EXERCISE TASK: Print the first line of the material below and each line after it, exactly as written, ending with the line that contains "scene.camera = cam".

SUPPLIED INFORMATION:

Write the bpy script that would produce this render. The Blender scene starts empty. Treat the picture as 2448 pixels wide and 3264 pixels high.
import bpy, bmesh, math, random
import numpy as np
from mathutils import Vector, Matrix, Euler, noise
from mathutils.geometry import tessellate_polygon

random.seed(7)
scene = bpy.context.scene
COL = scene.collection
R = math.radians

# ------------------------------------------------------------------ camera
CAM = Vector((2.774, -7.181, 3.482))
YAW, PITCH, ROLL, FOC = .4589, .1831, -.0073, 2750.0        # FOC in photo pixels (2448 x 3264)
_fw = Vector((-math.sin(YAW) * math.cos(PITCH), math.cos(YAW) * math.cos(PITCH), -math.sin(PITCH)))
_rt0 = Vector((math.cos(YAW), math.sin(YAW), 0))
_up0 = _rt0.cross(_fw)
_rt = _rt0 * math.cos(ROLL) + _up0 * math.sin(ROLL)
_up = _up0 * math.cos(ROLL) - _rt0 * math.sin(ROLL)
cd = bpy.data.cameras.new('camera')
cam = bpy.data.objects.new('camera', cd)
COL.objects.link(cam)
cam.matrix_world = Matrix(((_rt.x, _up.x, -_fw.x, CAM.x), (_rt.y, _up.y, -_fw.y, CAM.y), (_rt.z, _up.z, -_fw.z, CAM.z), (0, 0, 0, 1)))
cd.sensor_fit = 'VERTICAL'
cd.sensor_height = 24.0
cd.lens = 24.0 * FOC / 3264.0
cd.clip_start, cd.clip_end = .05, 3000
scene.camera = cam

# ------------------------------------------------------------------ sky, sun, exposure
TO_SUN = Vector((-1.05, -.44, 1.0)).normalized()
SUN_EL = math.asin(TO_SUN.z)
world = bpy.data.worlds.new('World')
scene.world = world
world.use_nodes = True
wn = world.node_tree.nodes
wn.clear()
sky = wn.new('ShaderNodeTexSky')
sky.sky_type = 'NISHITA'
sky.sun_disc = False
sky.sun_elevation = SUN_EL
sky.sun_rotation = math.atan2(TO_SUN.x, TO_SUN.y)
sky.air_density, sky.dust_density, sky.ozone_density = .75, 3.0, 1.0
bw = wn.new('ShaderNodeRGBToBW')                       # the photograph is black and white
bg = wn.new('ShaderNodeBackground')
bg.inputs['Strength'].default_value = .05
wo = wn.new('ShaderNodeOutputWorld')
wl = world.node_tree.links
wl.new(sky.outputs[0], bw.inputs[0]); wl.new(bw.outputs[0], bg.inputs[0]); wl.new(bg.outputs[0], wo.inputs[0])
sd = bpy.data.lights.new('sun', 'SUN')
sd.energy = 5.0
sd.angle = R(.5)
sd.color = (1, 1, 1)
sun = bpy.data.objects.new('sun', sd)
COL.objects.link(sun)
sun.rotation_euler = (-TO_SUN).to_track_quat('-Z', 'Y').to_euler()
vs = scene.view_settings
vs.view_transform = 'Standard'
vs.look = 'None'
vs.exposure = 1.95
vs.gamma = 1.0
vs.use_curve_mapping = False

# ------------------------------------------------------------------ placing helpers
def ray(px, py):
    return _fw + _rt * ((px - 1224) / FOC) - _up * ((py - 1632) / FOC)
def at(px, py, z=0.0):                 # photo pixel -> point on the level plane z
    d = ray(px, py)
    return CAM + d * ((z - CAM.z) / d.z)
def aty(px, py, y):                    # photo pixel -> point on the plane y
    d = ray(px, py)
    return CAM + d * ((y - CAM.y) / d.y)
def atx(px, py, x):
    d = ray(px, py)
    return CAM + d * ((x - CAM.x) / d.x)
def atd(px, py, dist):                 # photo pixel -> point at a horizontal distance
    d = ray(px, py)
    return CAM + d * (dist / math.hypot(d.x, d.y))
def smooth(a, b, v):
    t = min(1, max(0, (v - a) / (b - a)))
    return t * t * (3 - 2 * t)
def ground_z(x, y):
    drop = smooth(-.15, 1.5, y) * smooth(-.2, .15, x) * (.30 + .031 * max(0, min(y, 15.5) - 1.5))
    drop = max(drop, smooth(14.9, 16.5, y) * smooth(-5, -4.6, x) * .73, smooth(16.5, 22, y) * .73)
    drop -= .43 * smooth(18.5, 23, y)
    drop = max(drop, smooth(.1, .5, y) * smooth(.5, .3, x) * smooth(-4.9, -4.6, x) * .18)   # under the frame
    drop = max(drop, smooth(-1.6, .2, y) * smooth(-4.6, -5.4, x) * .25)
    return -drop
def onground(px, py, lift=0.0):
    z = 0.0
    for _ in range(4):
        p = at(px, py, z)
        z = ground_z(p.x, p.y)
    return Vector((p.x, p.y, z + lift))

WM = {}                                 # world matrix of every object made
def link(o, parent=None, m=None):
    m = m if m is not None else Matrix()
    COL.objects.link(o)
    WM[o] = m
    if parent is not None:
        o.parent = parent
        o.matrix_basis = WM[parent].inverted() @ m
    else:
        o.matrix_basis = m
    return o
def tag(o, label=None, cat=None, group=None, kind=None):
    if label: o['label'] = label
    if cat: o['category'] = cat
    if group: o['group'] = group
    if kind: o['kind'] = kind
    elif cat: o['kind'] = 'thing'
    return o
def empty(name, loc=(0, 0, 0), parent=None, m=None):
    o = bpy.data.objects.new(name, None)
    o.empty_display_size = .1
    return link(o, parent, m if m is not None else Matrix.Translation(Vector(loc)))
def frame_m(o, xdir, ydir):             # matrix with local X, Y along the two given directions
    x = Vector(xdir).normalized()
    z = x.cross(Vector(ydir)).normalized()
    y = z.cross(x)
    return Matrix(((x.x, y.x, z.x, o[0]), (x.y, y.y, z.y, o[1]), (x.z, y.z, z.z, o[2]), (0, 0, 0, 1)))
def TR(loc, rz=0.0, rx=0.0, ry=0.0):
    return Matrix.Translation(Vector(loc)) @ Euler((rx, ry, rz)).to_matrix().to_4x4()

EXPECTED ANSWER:
Write the bpy script that would produce this render. The Blender scene starts empty. Treat the picture as 2448 pixels wide and 3264 pixels high.
import bpy, bmesh, math, random
import numpy as np
from mathutils import Vector, Matrix, Euler, noise
from mathutils.geometry import tessellate_polygon

random.seed(7)
scene = bpy.context.scene
COL = scene.collection
R = math.radians

# ------------------------------------------------------------------ camera
CAM = Vector((2.774, -7.181, 3.482))
YAW, PITCH, ROLL, FOC = .4589, .1831, -.0073, 2750.0        # FOC in photo pixels (2448 x 3264)
_fw = Vector((-math.sin(YAW) * math.cos(PITCH), math.cos(YAW) * math.cos(PITCH), -math.sin(PITCH)))
_rt0 = Vector((math.cos(YAW), math.sin(YAW), 0))
_up0 = _rt0.cross(_fw)
_rt = _rt0 * math.cos(ROLL) + _up0 * math.sin(ROLL)
_up = _up0 * math.cos(ROLL) - _rt0 * math.sin(ROLL)
cd = bpy.data.cameras.new('camera')
cam = bpy.data.objects.new('camera', cd)
COL.objects.link(cam)
cam.matrix_world = Matrix(((_rt.x, _up.x, -_fw.x, CAM.x), (_rt.y, _up.y, -_fw.y, CAM.y), (_rt.z, _up.z, -_fw.z, CAM.z), (0, 0, 0, 1)))
cd.sensor_fit = 'VERTICAL'
cd.sensor_height = 24.0
cd.lens = 24.0 * FOC / 3264.0
cd.clip_start, cd.clip_end = .05, 3000
scene.camera = cam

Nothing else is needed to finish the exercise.